Canals were another major state investment. If connections could be made between water systems, goods could reach their destinations faster, generating higher company profits. So states funded the construction of canals, for instance Pennsylvania connected the Susquehanna River with the Ohio. The Erie Canal is possibly the most well-known and most successful project, with New York state, funded by New York business interests, linking the Mohawk River to Lake Erie. Goods could travel from the Atlantic Ocean to the Great Lakes; the Erie Canal created a major trade network between the Middle Region of the U.S. and the Old Northwest. As with railroads, canal projects hugely benefited the economies of American states, as well as that of the nation as a whole.

When the Shawnee leader castigated dependence, cultural corruption, and racial mixing

In the early nineteenth century, Shawnee leader Tenskwatawa, “The Prophet,” asserted that whites had corrupted Native American societies. American and European goods and technology had replaced traditional practices and eroded self-sufficiency. “Our men forgot how to hunt without noisy guns. Our women don’t want to make fire without steel…” Indigenous people, Tenskwatawa declared, had become dependent on the enemy: “now a People who never had to beg for anything must beg for everything!” Native Americans had once been “pure” and “strong.” Now they were weak and defiled. Whiskey had consumed them, and women had married white men to create “half-breeds.” It was not enough to protect indigenous land from further white encroachment (which is in fact blamed on cultural exchange). Tribes had to return to the “old ways,” their cultures purified and people made strong again. The Prophet demanded Native women abandon white husbands and their children to preserve racial homogeneity, a rejection of alcohol and food introduced or produced by whites, and a return to traditional clothing, hunting, tools, and so on (although guns were too useful for self-defense against whites, and should be kept). Commerce and interaction would cease entirely. Society could then be sacred and self-sufficient once more, as willed by the Creator.

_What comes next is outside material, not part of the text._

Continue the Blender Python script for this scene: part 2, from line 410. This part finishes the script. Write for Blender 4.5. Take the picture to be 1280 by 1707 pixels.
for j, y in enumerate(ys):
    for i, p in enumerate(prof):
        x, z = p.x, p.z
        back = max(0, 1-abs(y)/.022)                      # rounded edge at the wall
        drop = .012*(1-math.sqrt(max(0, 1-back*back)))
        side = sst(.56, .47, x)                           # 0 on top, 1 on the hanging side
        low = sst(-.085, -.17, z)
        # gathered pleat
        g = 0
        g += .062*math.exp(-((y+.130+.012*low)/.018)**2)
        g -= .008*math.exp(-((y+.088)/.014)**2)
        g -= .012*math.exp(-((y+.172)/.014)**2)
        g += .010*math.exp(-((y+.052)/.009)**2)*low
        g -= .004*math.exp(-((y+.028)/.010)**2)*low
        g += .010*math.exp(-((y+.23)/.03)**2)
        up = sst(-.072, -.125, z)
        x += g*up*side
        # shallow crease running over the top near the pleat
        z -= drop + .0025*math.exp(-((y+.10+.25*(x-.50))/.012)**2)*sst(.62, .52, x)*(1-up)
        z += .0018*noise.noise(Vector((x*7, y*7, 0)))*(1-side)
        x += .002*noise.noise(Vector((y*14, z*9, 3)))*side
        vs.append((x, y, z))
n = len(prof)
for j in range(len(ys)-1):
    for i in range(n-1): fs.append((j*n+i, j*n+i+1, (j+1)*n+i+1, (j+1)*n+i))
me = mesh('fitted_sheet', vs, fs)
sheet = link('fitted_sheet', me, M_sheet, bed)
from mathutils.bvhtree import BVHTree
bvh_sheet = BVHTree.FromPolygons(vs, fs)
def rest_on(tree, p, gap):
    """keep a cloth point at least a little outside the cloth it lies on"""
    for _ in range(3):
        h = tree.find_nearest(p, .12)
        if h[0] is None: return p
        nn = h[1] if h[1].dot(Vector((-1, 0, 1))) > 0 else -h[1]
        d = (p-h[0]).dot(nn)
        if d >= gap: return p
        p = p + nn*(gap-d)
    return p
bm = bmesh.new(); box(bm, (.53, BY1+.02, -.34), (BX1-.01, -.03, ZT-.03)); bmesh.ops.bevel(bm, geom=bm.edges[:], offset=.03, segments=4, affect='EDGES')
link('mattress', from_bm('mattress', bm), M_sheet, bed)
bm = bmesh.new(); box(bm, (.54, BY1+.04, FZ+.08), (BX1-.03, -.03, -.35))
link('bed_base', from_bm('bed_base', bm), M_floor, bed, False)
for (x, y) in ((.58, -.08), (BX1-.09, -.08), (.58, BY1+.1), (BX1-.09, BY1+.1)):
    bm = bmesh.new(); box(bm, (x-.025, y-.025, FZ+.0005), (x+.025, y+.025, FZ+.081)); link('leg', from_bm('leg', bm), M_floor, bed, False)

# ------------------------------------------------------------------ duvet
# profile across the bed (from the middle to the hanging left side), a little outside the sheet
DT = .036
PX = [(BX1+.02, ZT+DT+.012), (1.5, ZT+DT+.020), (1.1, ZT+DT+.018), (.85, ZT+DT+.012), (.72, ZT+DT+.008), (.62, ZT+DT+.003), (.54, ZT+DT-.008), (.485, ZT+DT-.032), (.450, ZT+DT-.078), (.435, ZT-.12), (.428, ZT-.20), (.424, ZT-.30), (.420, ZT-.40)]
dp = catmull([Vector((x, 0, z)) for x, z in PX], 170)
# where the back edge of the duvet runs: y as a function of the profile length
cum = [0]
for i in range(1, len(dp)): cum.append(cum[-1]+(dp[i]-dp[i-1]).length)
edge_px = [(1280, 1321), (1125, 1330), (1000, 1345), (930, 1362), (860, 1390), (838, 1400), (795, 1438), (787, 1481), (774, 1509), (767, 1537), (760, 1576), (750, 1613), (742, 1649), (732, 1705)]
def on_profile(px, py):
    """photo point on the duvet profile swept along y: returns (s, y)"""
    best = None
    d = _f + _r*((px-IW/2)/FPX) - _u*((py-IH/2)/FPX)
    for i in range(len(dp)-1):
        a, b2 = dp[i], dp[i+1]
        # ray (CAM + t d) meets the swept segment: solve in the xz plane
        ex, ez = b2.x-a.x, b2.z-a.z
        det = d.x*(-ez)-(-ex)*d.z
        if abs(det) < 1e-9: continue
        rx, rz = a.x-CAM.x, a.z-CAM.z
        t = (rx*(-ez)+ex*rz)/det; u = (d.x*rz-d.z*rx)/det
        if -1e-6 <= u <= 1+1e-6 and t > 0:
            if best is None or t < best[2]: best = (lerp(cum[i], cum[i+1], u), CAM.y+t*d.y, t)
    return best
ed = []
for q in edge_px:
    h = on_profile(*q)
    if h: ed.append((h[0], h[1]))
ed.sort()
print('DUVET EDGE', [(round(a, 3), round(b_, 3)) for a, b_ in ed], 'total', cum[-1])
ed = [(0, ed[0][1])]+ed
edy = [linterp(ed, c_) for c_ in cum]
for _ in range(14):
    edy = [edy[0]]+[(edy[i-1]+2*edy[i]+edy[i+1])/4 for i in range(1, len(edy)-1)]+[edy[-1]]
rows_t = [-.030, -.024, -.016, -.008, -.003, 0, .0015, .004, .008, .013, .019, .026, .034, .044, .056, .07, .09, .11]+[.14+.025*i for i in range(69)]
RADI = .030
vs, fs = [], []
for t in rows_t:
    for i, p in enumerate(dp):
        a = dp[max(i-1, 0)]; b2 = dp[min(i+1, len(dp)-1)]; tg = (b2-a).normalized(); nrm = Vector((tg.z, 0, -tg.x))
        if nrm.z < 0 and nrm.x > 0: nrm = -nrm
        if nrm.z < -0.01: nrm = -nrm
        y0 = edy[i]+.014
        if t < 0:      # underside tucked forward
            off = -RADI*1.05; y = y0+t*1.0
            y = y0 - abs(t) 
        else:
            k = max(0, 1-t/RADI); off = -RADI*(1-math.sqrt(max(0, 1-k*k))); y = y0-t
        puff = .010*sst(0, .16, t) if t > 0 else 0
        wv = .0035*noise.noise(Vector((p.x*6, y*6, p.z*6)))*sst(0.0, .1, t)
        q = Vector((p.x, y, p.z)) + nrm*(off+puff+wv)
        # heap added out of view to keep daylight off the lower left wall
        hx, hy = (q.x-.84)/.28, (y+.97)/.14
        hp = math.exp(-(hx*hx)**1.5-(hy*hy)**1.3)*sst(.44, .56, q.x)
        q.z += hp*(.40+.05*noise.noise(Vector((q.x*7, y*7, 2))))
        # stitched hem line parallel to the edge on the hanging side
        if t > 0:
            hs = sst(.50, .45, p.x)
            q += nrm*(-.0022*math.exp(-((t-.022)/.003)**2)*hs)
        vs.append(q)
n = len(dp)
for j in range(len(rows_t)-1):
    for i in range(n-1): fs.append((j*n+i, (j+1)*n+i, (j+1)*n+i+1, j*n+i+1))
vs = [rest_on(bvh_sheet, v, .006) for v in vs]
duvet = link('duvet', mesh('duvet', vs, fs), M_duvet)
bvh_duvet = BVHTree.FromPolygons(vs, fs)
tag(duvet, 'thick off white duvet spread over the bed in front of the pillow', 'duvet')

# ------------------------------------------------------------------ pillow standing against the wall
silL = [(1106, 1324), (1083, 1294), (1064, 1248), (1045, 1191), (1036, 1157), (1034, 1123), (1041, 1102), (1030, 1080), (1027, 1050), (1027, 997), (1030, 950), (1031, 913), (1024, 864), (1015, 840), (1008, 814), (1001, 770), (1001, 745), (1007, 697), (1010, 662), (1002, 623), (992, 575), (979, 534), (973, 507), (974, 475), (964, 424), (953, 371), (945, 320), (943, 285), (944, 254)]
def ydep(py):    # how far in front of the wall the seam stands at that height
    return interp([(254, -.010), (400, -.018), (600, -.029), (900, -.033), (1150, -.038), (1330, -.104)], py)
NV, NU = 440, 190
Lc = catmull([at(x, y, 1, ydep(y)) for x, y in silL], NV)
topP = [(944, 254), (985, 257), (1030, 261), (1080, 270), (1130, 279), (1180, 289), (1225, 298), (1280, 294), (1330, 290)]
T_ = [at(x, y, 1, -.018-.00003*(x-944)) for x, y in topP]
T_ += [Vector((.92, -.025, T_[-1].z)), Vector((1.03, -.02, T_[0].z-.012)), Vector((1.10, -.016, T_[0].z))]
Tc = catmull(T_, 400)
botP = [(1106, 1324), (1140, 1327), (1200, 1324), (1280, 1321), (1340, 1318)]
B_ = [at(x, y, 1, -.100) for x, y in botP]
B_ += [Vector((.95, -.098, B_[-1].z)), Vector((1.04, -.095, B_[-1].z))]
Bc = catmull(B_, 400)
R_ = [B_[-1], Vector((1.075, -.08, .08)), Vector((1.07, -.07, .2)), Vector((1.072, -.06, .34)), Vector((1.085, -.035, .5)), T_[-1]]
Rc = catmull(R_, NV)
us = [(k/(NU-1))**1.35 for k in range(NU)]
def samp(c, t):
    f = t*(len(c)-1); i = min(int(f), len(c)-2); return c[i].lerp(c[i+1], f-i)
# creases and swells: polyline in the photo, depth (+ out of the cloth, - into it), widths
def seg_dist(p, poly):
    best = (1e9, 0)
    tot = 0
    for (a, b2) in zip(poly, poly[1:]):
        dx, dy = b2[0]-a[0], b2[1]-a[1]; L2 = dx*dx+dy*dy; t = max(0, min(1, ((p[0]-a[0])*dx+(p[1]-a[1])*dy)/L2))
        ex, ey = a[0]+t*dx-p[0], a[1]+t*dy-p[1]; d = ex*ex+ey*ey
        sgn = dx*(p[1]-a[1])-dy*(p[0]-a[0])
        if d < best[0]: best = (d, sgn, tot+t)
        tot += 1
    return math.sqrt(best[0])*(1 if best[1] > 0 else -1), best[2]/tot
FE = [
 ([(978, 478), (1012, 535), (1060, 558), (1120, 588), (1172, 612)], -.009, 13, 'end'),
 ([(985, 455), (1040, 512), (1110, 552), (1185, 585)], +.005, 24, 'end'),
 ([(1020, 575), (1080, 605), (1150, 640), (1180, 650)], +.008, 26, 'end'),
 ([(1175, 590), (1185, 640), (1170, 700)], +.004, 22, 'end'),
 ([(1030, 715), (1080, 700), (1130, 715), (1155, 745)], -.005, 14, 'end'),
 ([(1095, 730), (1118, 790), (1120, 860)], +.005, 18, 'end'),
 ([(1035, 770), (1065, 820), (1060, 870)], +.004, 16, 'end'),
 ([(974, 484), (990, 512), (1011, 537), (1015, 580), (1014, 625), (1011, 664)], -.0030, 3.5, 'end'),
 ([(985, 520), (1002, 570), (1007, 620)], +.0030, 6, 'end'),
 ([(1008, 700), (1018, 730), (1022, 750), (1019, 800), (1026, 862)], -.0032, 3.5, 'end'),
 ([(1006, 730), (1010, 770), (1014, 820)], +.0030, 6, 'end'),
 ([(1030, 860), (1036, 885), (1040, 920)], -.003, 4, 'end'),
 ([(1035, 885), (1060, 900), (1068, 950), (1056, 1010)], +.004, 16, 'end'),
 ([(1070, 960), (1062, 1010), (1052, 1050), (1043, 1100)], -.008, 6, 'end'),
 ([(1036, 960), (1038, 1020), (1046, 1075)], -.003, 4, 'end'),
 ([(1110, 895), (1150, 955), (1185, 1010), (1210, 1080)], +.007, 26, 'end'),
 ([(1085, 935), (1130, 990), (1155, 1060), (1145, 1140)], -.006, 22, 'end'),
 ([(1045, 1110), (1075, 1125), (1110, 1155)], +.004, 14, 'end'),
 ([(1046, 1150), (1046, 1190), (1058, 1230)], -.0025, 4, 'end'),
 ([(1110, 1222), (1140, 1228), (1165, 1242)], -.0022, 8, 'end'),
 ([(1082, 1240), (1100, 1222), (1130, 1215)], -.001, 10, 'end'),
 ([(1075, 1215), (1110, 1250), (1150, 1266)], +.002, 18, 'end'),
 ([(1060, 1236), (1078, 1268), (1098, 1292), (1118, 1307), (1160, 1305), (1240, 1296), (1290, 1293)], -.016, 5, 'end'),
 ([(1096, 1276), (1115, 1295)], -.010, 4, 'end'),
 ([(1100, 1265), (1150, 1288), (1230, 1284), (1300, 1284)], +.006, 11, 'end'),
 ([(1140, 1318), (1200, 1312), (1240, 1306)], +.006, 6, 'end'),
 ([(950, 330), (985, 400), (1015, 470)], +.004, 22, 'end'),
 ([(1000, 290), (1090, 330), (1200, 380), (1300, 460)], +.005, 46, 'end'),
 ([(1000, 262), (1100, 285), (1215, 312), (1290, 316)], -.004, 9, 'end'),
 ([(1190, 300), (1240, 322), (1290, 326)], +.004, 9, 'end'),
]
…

When Andrew Jackson framed Indian Removal as a good thing for Native Americans, a humanitarian act

The Indian Removal Act of 1830 seized Native American land in existing states east of the Mississippi and forcibly moved indigenous people westward into American territories. It was proposed by President Andrew Jackson and passed by his party, the Democrats. Tribes that were rounded up and marched into what would become Oklahoma and Kansas (usually worse land than what they were leaving) included the Seminoles, Cherokee, Creek, Choctaw, Chickasaw, Sac, and Fox. All this represented a serious American betrayal of its promises and treaty commitments, and a major crime against humanity. Native peoples had been told they could remain in their lands if they engaged in agriculture and in other ways adapted to American society. The forced marches, which came after plenty of violence, were a humanitarian disaster. Do you recall the infamous “Trail of Tears”? Native Americans perished from the cold and from starvation. The Indian Removal Act is therefore remembered by most as a devastating and immoral policy. But at the time, it was lifted up as a wonderful thing for Native Americans. This was necessary to national identity and self-perception.

The framing of these events is different today, because there is a stronger need to justify oppression when it’s taking place; two centuries later, the narrative can shift a bit. When you set about to crush someone, you justify what you are doing as morally right. So Jackson, in his December 6, 1830 speech to Congress, declared that removal “will separate the Indians from immediate contact with settlements of whites; free them from the power of the States; enable them to pursue happiness in their own way and under their own rude institutions; will retard the progress of decay, which is lessening their numbers, and perhaps” even help them become “civilized.” Expulsion from their homes was the best thing for Native Americans. African Americans received similar ideological treatment in the United States: slavery was good for blacks (who were too stupid and uncivilized to care for themselves), giving them shelter, food, clothing, Christianity, and so on. Oppressors have to rationalize, to frame their deeds as humanitarian, not destructive. The descendants of oppressors, looking at the past, judge things slightly differently. While you can still find some who try to stress the victim benefits of slavery or Indian Removal to protect the image and moral character of the United States, most Americans would probably call these things wrong, tragic, and so on. At the least, they were bad for Native Americans and others. That is a different framing than Jackson’s. 

However, the full modern framing is still problematic and has not left behind the nationalistic ideology of the 1820s and earlier. Americans may reflexively call the mistreatment of native nations wrong or harmful, but there are two large caveats to this, which impede any further distancing from Jackson. First, the wrongs of Indian Removal, slavery, and so on are likely to be considered “mistakes.” The ideological position remains that the United States — its presidents, government, and people — is fundamentally good. In the past mistakes were made, but America always had good intentions (highly Jacksonian). This is rather different than acknowledging the self-interest, greed, conscious betrayal, racism, cruelty, violence, and so on necessary to devise and carry out Indian Removal. The idea that the United States might have had bad intentions is unthinkable for many people. Messing up while still being inherently good is a more palatable, patriotic image than committing premeditated crimes as a result of being inherently flawed, and many cling to it. This may be changing as leftwing sentiments and criticism grow more popular, but it holds true.

The second asterisk is that while Indian Removal would likely be labeled wrong or hurtful by most Americans today, it may more have the flavor of a “necessary evil.” It is very difficult for citizens to imagine a United States that doesn’t look precisely as it does today. The U.S. was meant to have its present borders and power — Manifest Destiny is still very much alive. The Trail of Tears and indigenous expulsion may have been bad, but they had to happen for America to fully possess the lands east of the Mississippi. If explorers and colonists hadn’t beat back native populations, the U.S. may not have existed; if Americans hadn’t done the same, the U.S. would not have fulfilled its destiny. History had to unfold as it did, with all its awfulness, so the U.S. could grow larger, more powerful, and be the greatest nation in the world. It would be highly interesting to conduct a poll, inquiring whether one would prefer a smaller, less influential, less powerful United States that hadn’t conducted Indian Removal, slavery, or other acts…or prefer reality, to have everything play out as it did to ensure American continental and global dominance. Many would choose the latter, making one question how wrong such things are actually judged to be, and highlighting who and what really matters.